* [Your objective]: Reproduce the listing that follows with no differences at all.

○ ○ ○ ○ ○

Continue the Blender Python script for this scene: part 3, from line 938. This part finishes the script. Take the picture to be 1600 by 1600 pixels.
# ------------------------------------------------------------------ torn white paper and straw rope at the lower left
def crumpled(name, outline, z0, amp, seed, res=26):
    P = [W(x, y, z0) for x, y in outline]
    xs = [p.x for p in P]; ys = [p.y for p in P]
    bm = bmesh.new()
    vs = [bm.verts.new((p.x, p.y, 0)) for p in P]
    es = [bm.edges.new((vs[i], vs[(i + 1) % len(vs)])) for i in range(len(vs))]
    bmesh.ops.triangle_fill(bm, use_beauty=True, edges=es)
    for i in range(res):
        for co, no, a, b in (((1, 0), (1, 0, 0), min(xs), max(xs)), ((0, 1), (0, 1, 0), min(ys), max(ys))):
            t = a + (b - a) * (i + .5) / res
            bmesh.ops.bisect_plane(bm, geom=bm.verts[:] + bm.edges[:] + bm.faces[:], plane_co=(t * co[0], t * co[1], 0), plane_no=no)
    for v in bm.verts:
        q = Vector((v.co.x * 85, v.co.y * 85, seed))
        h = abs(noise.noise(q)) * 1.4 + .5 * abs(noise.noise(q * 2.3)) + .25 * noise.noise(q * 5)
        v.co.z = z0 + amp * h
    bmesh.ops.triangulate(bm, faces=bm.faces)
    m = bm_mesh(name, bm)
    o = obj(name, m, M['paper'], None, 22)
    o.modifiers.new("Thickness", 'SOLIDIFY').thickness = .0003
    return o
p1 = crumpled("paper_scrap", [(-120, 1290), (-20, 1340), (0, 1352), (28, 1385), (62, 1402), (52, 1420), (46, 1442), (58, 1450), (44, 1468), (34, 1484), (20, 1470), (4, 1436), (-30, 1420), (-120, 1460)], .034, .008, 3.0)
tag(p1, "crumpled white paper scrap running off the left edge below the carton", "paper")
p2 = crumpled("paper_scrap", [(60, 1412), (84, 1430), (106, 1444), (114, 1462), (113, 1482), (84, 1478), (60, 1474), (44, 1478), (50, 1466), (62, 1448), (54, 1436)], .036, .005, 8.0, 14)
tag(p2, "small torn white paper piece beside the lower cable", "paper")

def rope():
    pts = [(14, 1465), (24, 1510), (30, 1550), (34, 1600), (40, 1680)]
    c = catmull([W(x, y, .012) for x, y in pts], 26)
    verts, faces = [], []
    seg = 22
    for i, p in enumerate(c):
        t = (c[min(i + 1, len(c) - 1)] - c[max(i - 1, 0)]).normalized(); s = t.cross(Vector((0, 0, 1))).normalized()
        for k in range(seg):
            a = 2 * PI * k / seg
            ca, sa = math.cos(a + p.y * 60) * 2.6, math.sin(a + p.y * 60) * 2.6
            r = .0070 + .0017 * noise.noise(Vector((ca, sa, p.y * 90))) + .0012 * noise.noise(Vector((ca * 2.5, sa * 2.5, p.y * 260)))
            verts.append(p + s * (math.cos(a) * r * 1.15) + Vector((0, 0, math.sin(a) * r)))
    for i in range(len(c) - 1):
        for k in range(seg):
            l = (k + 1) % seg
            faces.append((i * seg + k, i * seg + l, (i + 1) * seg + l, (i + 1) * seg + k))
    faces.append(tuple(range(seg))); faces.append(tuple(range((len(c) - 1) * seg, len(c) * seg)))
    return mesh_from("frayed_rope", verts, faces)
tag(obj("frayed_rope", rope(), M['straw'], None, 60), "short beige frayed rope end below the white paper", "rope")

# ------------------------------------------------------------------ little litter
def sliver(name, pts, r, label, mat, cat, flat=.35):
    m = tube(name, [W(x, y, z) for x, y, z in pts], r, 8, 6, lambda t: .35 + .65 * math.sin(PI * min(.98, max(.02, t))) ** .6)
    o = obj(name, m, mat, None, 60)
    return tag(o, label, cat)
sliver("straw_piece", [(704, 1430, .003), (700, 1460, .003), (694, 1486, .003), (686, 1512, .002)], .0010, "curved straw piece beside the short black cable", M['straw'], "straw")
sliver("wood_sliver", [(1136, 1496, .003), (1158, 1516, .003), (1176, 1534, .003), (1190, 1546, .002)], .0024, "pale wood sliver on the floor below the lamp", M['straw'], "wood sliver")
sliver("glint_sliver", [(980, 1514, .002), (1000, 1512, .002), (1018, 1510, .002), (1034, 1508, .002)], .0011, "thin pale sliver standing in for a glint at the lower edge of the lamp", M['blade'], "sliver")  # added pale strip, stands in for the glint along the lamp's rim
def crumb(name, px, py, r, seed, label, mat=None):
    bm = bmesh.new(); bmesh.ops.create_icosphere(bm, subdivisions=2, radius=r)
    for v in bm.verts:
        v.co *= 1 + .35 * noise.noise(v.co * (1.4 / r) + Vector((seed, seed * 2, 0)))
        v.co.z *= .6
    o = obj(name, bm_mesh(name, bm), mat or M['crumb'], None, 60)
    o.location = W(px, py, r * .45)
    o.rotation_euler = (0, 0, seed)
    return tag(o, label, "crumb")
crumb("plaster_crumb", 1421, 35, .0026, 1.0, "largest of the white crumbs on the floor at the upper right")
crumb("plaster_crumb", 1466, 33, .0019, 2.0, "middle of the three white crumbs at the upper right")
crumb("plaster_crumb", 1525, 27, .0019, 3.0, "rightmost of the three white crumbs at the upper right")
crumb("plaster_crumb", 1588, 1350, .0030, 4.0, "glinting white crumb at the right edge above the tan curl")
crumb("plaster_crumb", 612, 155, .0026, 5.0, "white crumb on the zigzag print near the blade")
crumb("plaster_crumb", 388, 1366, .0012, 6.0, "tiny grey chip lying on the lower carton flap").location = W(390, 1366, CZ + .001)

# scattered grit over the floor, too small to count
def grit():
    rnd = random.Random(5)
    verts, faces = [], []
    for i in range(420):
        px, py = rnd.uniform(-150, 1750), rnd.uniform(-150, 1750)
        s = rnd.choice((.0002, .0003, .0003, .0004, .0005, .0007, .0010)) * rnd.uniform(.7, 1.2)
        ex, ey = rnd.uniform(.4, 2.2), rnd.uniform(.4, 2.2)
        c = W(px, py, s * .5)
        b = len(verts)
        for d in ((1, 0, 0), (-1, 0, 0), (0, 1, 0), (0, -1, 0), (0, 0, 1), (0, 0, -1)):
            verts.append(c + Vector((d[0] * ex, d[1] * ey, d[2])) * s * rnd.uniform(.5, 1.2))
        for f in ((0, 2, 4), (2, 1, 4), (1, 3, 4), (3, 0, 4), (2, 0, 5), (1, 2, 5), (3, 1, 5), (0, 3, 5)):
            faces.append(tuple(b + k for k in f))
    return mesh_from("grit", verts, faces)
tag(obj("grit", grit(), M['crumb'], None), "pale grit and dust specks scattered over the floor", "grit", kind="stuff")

○ ○ ○ ○ ○

* [Full answer]:
Continue the Blender Python script for this scene: part 3, from line 938. This part finishes the script. Take the picture to be 1600 by 1600 pixels.
# ------------------------------------------------------------------ torn white paper and straw rope at the lower left
def crumpled(name, outline, z0, amp, seed, res=26):
    P = [W(x, y, z0) for x, y in outline]
    xs = [p.x for p in P]; ys = [p.y for p in P]
    bm = bmesh.new()
    vs = [bm.verts.new((p.x, p.y, 0)) for p in P]
    es = [bm.edges.new((vs[i], vs[(i + 1) % len(vs)])) for i in range(len(vs))]
    bmesh.ops.triangle_fill(bm, use_beauty=True, edges=es)
    for i in range(res):
        for co, no, a, b in (((1, 0), (1, 0, 0), min(xs), max(xs)), ((0, 1), (0, 1, 0), min(ys), max(ys))):
            t = a + (b - a) * (i + .5) / res
            bmesh.ops.bisect_plane(bm, geom=bm.verts[:] + bm.edges[:] + bm.faces[:], plane_co=(t * co[0], t * co[1], 0), plane_no=no)
    for v in bm.verts:
        q = Vector((v.co.x * 85, v.co.y * 85, seed))
        h = abs(noise.noise(q)) * 1.4 + .5 * abs(noise.noise(q * 2.3)) + .25 * noise.noise(q * 5)
        v.co.z = z0 + amp * h
    bmesh.ops.triangulate(bm, faces=bm.faces)
    m = bm_mesh(name, bm)
    o = obj(name, m, M['paper'], None, 22)
    o.modifiers.new("Thickness", 'SOLIDIFY').thickness = .0003
    return o
p1 = crumpled("paper_scrap", [(-120, 1290), (-20, 1340), (0, 1352), (28, 1385), (62, 1402), (52, 1420), (46, 1442), (58, 1450), (44, 1468), (34, 1484), (20, 1470), (4, 1436), (-30, 1420), (-120, 1460)], .034, .008, 3.0)
tag(p1, "crumpled white paper scrap running off the left edge below the carton", "paper")
p2 = crumpled("paper_scrap", [(60, 1412), (84, 1430), (106, 1444), (114, 1462), (113, 1482), (84, 1478), (60, 1474), (44, 1478), (50, 1466), (62, 1448), (54, 1436)], .036, .005, 8.0, 14)
tag(p2, "small torn white paper piece beside the lower cable", "paper")

def rope():
    pts = [(14, 1465), (24, 1510), (30, 1550), (34, 1600), (40, 1680)]
    c = catmull([W(x, y, .012) for x, y in pts], 26)
    verts, faces = [], []
    seg = 22
    for i, p in enumerate(c):
        t = (c[min(i + 1, len(c) - 1)] - c[max(i - 1, 0)]).normalized(); s = t.cross(Vector((0, 0, 1))).normalized()
        for k in range(seg):
            a = 2 * PI * k / seg
            ca, sa = math.cos(a + p.y * 60) * 2.6, math.sin(a + p.y * 60) * 2.6
            r = .0070 + .0017 * noise.noise(Vector((ca, sa, p.y * 90))) + .0012 * noise.noise(Vector((ca * 2.5, sa * 2.5, p.y * 260)))
            verts.append(p + s * (math.cos(a) * r * 1.15) + Vector((0, 0, math.sin(a) * r)))
    for i in range(len(c) - 1):
        for k in range(seg):
            l = (k + 1) % seg
            faces.append((i * seg + k, i * seg + l, (i + 1) * seg + l, (i + 1) * seg + k))
    faces.append(tuple(range(seg))); faces.append(tuple(range((len(c) - 1) * seg, len(c) * seg)))
    return mesh_from("frayed_rope", verts, faces)
tag(obj("frayed_rope", rope(), M['straw'], None, 60), "short beige frayed rope end below the white paper", "rope")

# ------------------------------------------------------------------ little litter
def sliver(name, pts, r, label, mat, cat, flat=.35):
    m = tube(name, [W(x, y, z) for x, y, z in pts], r, 8, 6, lambda t: .35 + .65 * math.sin(PI * min(.98, max(.02, t))) ** .6)
    o = obj(name, m, mat, None, 60)
    return tag(o, label, cat)
sliver("straw_piece", [(704, 1430, .003), (700, 1460, .003), (694, 1486, .003), (686, 1512, .002)], .0010, "curved straw piece beside the short black cable", M['straw'], "straw")
sliver("wood_sliver", [(1136, 1496, .003), (1158, 1516, .003), (1176, 1534, .003), (1190, 1546, .002)], .0024, "pale wood sliver on the floor below the lamp", M['straw'], "wood sliver")
sliver("glint_sliver", [(980, 1514, .002), (1000, 1512, .002), (1018, 1510, .002), (1034, 1508, .002)], .0011, "thin pale sliver standing in for a glint at the lower edge of the lamp", M['blade'], "sliver")  # added pale strip, stands in for the glint along the lamp's rim
def crumb(name, px, py, r, seed, label, mat=None):
    bm = bmesh.new(); bmesh.ops.create_icosphere(bm, subdivisions=2, radius=r)
    for v in bm.verts:
        v.co *= 1 + .35 * noise.noise(v.co * (1.4 / r) + Vector((seed, seed * 2, 0)))
        v.co.z *= .6
    o = obj(name, bm_mesh(name, bm), mat or M['crumb'], None, 60)
    o.location = W(px, py, r * .45)
    o.rotation_euler = (0, 0, seed)
    return tag(o, label, "crumb")
crumb("plaster_crumb", 1421, 35, .0026, 1.0, "largest of the white crumbs on the floor at the upper right")
crumb("plaster_crumb", 1466, 33, .0019, 2.0, "middle of the three white crumbs at the upper right")
crumb("plaster_crumb", 1525, 27, .0019, 3.0, "rightmost of the three white crumbs at the upper right")
crumb("plaster_crumb", 1588, 1350, .0030, 4.0, "glinting white crumb at the right edge above the tan curl")
crumb("plaster_crumb", 612, 155, .0026, 5.0, "white crumb on the zigzag print near the blade")
crumb("plaster_crumb", 388, 1366, .0012, 6.0, "tiny grey chip lying on the lower carton flap").location = W(390, 1366, CZ + .001)

# scattered grit over the floor, too small to count
def grit():
    rnd = random.Random(5)
    verts, faces = [], []
    for i in range(420):
        px, py = rnd.uniform(-150, 1750), rnd.uniform(-150, 1750)
        s = rnd.choice((.0002, .0003, .0003, .0004, .0005, .0007, .0010)) * rnd.uniform(.7, 1.2)
        ex, ey = rnd.uniform(.4, 2.2), rnd.uniform(.4, 2.2)
        c = W(px, py, s * .5)
        b = len(verts)
        for d in ((1, 0, 0), (-1, 0, 0), (0, 1, 0), (0, -1, 0), (0, 0, 1), (0, 0, -1)):
            verts.append(c + Vector((d[0] * ex, d[1] * ey, d[2])) * s * rnd.uniform(.5, 1.2))
        for f in ((0, 2, 4), (2, 1, 4), (1, 3, 4), (3, 0, 4), (2, 0, 5), (1, 2, 5), (3, 1, 5), (0, 3, 5)):
            faces.append(tuple(b + k for k in f))
    return mesh_from("grit", verts, faces)
tag(obj("grit", grit(), M['crumb'], None), "pale grit and dust specks scattered over the floor", "grit", kind="stuff")